Genuine conversion requires an admission of our faults and a firm purpose of amendment to reconcile ourselves with God through His son Jesus Christ actively—through the sacrament of reconciliation. The gift of grace, as revealed in the sacrament of confession, serves as the antidote to uncover sin, address it head-on and choose to avoid the near occasion of sin. The entire drama of our human existence is predicated on whether our joy comes from Jesus Christ or the false pleasures of the world the Devil willingly offers us.

St. John Marie Vianney, the great catechist and confessor of the Church and the patron saint of Diocesan Priests, was known to engage in daily spiritual battles with the devil. His witness of humility, servitude, and joy serves as a genuine model of faith to help us avoid becoming a joyful sinner. As we near his feast day-August 4th, I leave you with the following sermon: Do You Want to be Happy as a spiritual antidote to the joyful sinner. Enjoy.

Why, my dear brethren, are our lives full of so many miseries? If we consider the life of man carefully, it is nothing other than a succession of evils: the illnesses, the disappointments, the persecutions, and indeed the losses of goods fall unceasingly upon us so that whatever side the worldly man turns to or examines, he finds only crosses and afflictions. Go and ask anyone, from the humblest to the greatest, and they will all tell you the same thing. Indeed, my dear brethren, man on earth, unless he turns to the side of God, cannot be other than unhappy. Do you know why, my friends? No, you tell me.

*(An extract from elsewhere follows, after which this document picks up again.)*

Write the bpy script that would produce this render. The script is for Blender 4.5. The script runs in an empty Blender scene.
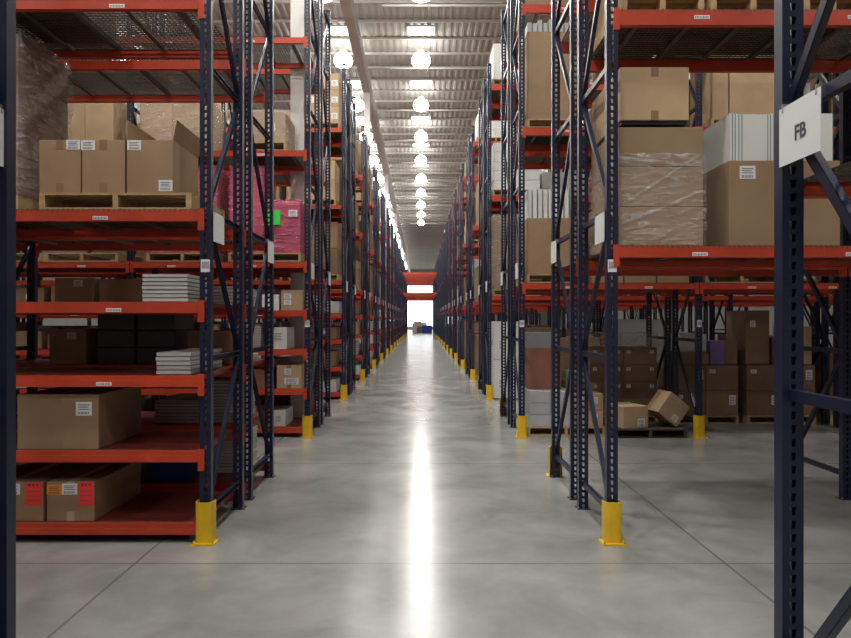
import bpy, bmesh, math, random
from mathutils import Vector, Matrix
random.seed(11)
R = random.Random(5)
SC = bpy.context.scene
COL = SC.collection
# ---------------------------------------------------------------- camera
FPX = 700.0; CX = 421.0; CY = 320.0; EYE = 1.6
cd = bpy.data.cameras.new('camera'); cam = bpy.data.objects.new('camera', cd); COL.objects.link(cam)
cam.location = (0, 0, EYE); cam.rotation_euler = (math.pi/2, 0, 0)
cd.sensor_width = 36; cd.lens = FPX/851*36
cd.shift_x = (425.5-CX)/851; cd.shift_y = (CY-319)/851
cd.clip_start = 0.05; cd.clip_end = 400
SC.camera = cam
SC.view_settings.view_transform = 'Standard'
SC.view_settings.look = 'None'
SC.view_settings.gamma = 1
SC.view_settings.use_curve_mapping = False
SC.view_settings.exposure = -0.30
w = bpy.data.worlds.new('daylight'); SC.world = w; w.use_nodes = True
w.node_tree.nodes['Background'].inputs[0].default_value = (0.85, 0.92, 1, 1)
w.node_tree.nodes['Background'].inputs[1].default_value = 1.0
LAMP_W = 150.0         # power of one high bay lamp
LAMP_GLOW = 22.0
PANEL_GLOW = 3.0
CEIL = 10.2; WALLX = 24.0; FAR = 118.0; NEAR = -9.0

# ---------------------------------------------------------------- materials
def mat(name, col, rough=0.6, metal=0.0, noise=0.0, nscale=8.0, bump=0.0, bscale=60.0, rand=0.0, emit=None, spec=0.5, coat=0.0, rnoise=0.0):
    m = bpy.data.materials.new(name); m.use_nodes = True
    nt = m.node_tree; N = nt.nodes; L = nt.links; b = N['Principled BSDF']
    b.inputs['Base Color'].default_value = (*col, 1)
    b.inputs['Roughness'].default_value = rough; b.inputs['Metallic'].default_value = metal
    b.inputs['Specular IOR Level'].default_value = spec; b.inputs['Coat Weight'].default_value = coat
    tc = N.new('ShaderNodeTexCoord'); src = None
    if noise:
        n = N.new('ShaderNodeTexNoise'); n.inputs['Scale'].default_value = nscale; n.inputs['Detail'].default_value = 4
        L.new(tc.outputs['Object'], n.inputs['Vector'])
        mr = N.new('ShaderNodeMapRange'); mr.inputs[1].default_value = .3; mr.inputs[2].default_value = .7
        mr.inputs[3].default_value = 1-noise; mr.inputs[4].default_value = 1+noise
        L.new(n.outputs['Fac'], mr.inputs[0]); src = mr.outputs[0]
        if rnoise:
            m3 = N.new('ShaderNodeMapRange'); m3.inputs[3].default_value = max(.02, rough-rnoise); m3.inputs[4].default_value = rough+rnoise
            L.new(n.outputs['Fac'], m3.inputs[0]); L.new(m3.outputs[0], b.inputs['Roughness'])
    if rand:
        oi = N.new('ShaderNodeObjectInfo'); m2 = N.new('ShaderNodeMapRange')
        m2.inputs[3].default_value = 1-rand; m2.inputs[4].default_value = 1+rand
        L.new(oi.outputs['Random'], m2.inputs[0])
        if src:
            mu = N.new('ShaderNodeMath'); mu.operation = 'MULTIPLY'; L.new(src, mu.inputs[0]); L.new(m2.outputs[0], mu.inputs[1]); src = mu.outputs[0]
        else: src = m2.outputs[0]
    if src:
        vm = N.new('ShaderNodeVectorMath'); vm.operation = 'SCALE'; vm.inputs[0].default_value = col
        L.new(src, vm.inputs['Scale']); L.new(vm.outputs[0], b.inputs['Base Color'])
    if bump:
        n = N.new('ShaderNodeTexNoise'); n.inputs['Scale'].default_value = bscale; n.inputs['Detail'].default_value = 3
        L.new(tc.outputs['Object'], n.inputs['Vector'])
        bp = N.new('ShaderNodeBump'); bp.inputs['Strength'].default_value = bump; bp.inputs['Distance'].default_value = .01
        L.new(n.outputs['Fac'], bp.inputs['Height']); L.new(bp.outputs[0], b.inputs['Normal'])
    if emit:
        b.inputs['Emission Color'].default_value = (*emit[0], 1); b.inputs['Emission Strength'].default_value = emit[1]
    return m
M = {}
M['navy'] = mat('navy_paint', (.006, .011, .036), .36, noise=.15, nscale=6, spec=.5)
M['red'] = mat('red_orange_paint', (.46, .048, .018), .42, noise=.10, nscale=5, rand=.08)
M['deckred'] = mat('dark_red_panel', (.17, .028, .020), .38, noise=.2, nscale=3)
M['wire'] = mat('zinc_wire', (.10, .085, .07), .5, metal=.4)
M['yellow'] = mat('safety_yellow', (.74, .46, .012), .4, noise=.1, nscale=9, rand=.05)
M['steel'] = mat('bolt_steel', (.5, .5, .5), .3, metal=1)
M['carton'] = mat('brown_cardboard', (.31, .205, .118), .75, noise=.06, nscale=5, bump=.08, bscale=90, rand=.13)
M['cartonl'] = mat('light_cardboard', (.46, .32, .19), .75, noise=.06, nscale=5, rand=.1)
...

Well, here is the real reason.

It is that God, having put us into this world as into a place of exile and of banishment, wishes to force us, by so many evils, not to attach our hearts to it but to aspire to greater, purer, and more lasting joys than those we can find in this life. To make us appreciate more keenly the necessity to turn our eyes to eternal blessings, God has filled our hearts with desires so vast and so magnificent that nothing in creation is capable of satisfying them. Thus it is that in the hope of finding some pleasure, we attach ourselves to created objects and that we have no sooner possessed and sampled that which we have so ardently desired than we turn to something else, hoping to find what we wanted. We are, then, through our own experience, constrained to admit that it is but useless for us to want to derive our happiness here below from transient things. If we hope to have any consolation in this world, it will only be by despising the things which are passing and which have no lasting value and in striving towards the noble and happy end for which God has created us. Do you want to be happy, my friends? Fix your eyes on Heaven; it is there that your hearts will find that which will satisfy them completely.

All the evils which you experience are the real means of leading you there. That is what I am going to show you, in as clear and brilliant way as shines the noon-day sun. First of all, I am going to tell you that Jesus Christ, by His sufferings and His death, has made all our actions meritorious, so that for the good Christian there is no motion of our hearts or of our bodies which will not be rewarded if we perform them for Him.

Perhaps you are already thinking: “That is not so very clear.”

Very well! If that will not do you, let us put it more simply.

Follow me for a moment and you will know the way in which to make all your actions meritorious for eternal life without changing anything in your way of behaving. All you have to do is to have in view the object of pleasing God in everything you do, and I will add that instead of making your actions more difficult by doing them for God, you will make them, on the contrary, much more pleasant and less arduous. In the morning, when you awake, think at once of God and quickly make the Sign of the Cross, saying to Him: “My God, I give you my heart, and since You are so good as to give me another day, give me the grace that everything I do will be for Your honour and for the salvation of my soul.”